Solitamente è inevitabile per un western avere lande assolate, ma Il Potere del Cane confida sulle ombre. Sono esse custodi d’immagini e verità, ombre favorite anche da una fotografia (Ari Wegner) particolarmente scura per dare un carattere decisamente crepuscolare della storia.
Se le immagini sono le più potenti narratrici, non sono da sottovalutare le suggestioni della colonna sonora (Jonny Greenwood), dove l’uso abbondante di strumenti a corda, incupisce o amplifica tensioni ed impliciti di personaggi in cerca di loro stessi, in lotta contro il mondo e la solitudine che vogliono prepotentemente contrastare. Per fare o farsi violenza dopotutto non è necessaria la polvere da sparo, Il Potere del Cane è prova di come con la parola e le proprie mani l’uomo persegua la violenza – talvolta sadica ma più spesso masochista. Tale violenza, tuttavia, è incapace di vincere sulla vita.
Phil Burbank (un Benedict Cumberbatch nella miglior forma) con la sua arroganza, è il personaggio che dall’incipit intimorisce, le sue violenze sono subdole, sono nelle parole e in talenti insospettabili, ma c’è altro nel suo personaggio. Phil ruba la scena, infastidendo e incuriosendo, punto focale della narrazione e cardine di un’ambiguità che in realtà è propria di tutto il cast. Nessuno è come appare, perciò non ci si deve lasciare influenzare troppo dalle parole; sono gesti, azioni ed espressioni a comunicare più di quanto ognuno abbia da dire su se stesso. Phil, Peter, Rose e George parlano ma non rivelano, appaiono e non sempre sono, incarnano la realtà rurale in cui vivono, sporca, poco generosa, ma intrinsecamente meravigliosa se si osserva con cura.

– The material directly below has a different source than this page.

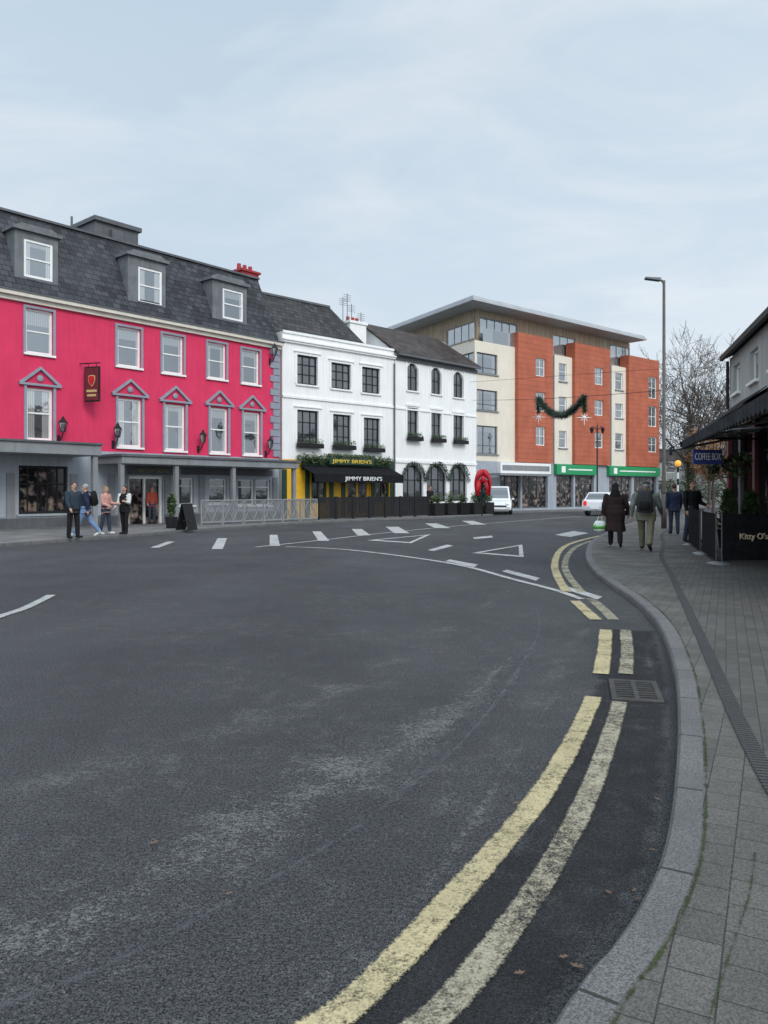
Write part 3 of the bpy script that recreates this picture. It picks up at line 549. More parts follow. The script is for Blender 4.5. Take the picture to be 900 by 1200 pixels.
mb=MB(); xr=W1.s(408,2.); mb.q((-.0,.4,9.9),(xr+.6,.4,9.9),(xr-1.,2.6,12.75),(-.1,2.6,12.75)); mb.q((-.1,2.6,12.75),(xr-1.,2.6,12.75),(xr-1.,8,12.75),(-.1,8,12.75)); mb.q((xr+.6,.4,9.9),(xr+.6,8.5,9.9),(xr-1.,8,12.75),(xr-1.,2.6,12.75)); mb.q((-.1,.4,9.9),(-.1,8,9.9),(-.1,8,12.75),(-.1,2.6,12.75)); mb.q((xr+.6,.4,9.9),(L1,.4,9.9),(L1,8.8,9.9),(xr+.6,8.8,9.9)); rf=mb.build('roof','slate3',pb)
MB().box(-.1,xr-1.,2.5,2.75,12.7,12.82).build('ridge_trim','dgrey',rf)
a=W1.s(404,2.5); b=W1.s(423,2.5); mb=MB(); mb.box(a,b,2.,3.2,9.9,11.9); mb.box(a-.08,b+.08,1.92,3.28,11.9,12.05); c=mb.build('chimney','white',pb)
for k in (.25,.55,.8): MB().tube([(a+(b-a)*k,2.6,12.05),(a+(b-a)*k,2.6,12.4)],.11,8).build('chimney_pot','redbr',c)
for x,h in ((a-.15,1.9),(a+.2,2.2),(a+.55,1.6),(b,1.2)):
    mb=MB(); mb.tube([(x,2.5,11.5),(x,2.5,11.6+h)],.022,5)
    for k in range(4): mb.tube([(x-.3,2.5,11.6+h-.12*k-.1),(x+.3,2.5,11.6+h-.12*k-.1)],.012,4)
    mb.build('aerial','dgrey',c)
go=[W1.rect(365,383,566,592),W1.rect(405,434,566,606),W1.rect(440,456,566,592)]; go=[(a,b,(.1 if i==1 else .9),2.6) for i,(a,b,c,d) in enumerate(go)]
mb=MB(); wall(mb,0,L1,0,3.3,go,dep=.15); mb.build('shopfront','yellow',pb)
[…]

Narrativamente imperfetto ma potente, Il Potere del Cane è un vero atto d’amore all’arte cinematografica, non lo elargisce, ma lo dimostra. Jane Campion è partita da un romanzo dove la parola comanda e ha trasferito questo potere all’immagine, dissacrando anche “La Parola” del salmo a cui fa riferimento il titolo: “Ma tu, Signore, non allontanarti, / tu che sei la mia forza, affrettati a soccorrermi. / Libera la mia vita dalla spada, / e salva l’unica vita mia dall’assalto del cane”. La speranza nel Verbo è debole, è una fragilità, una consolazione che non può esser concessa a chi scappa da se stesso per rifuggire nelle illusioni.
Se in sé c’è l’influenza di western contemporanei (The Rider, I segreti di Brokeback Mountain, I fratelli Sisters, I segreti di Wind River), Campion non ignora il passato; per esempio il suo modo di narrare sente le influenze di opere come La trilogia del dollaro di Sergio Leone, ma c’è molta autorialità, un’energia che dona nuova linfa al genere.
Come per il fantasy, il western è ormai usato come fosse un mondo a parte. Delimitato da leggi interne, con gli elementi diegetici di una messa in scena lontana dalla nostra realtà, il western racconta il presente. Così fa Il Potere del Cane analizzando i suoi attori, ponendosi in prospettive diverse per osservare la vita degli uomini e criticarla, con un’elegante ferocia, adeguata agli ambienti selvaggi del old west.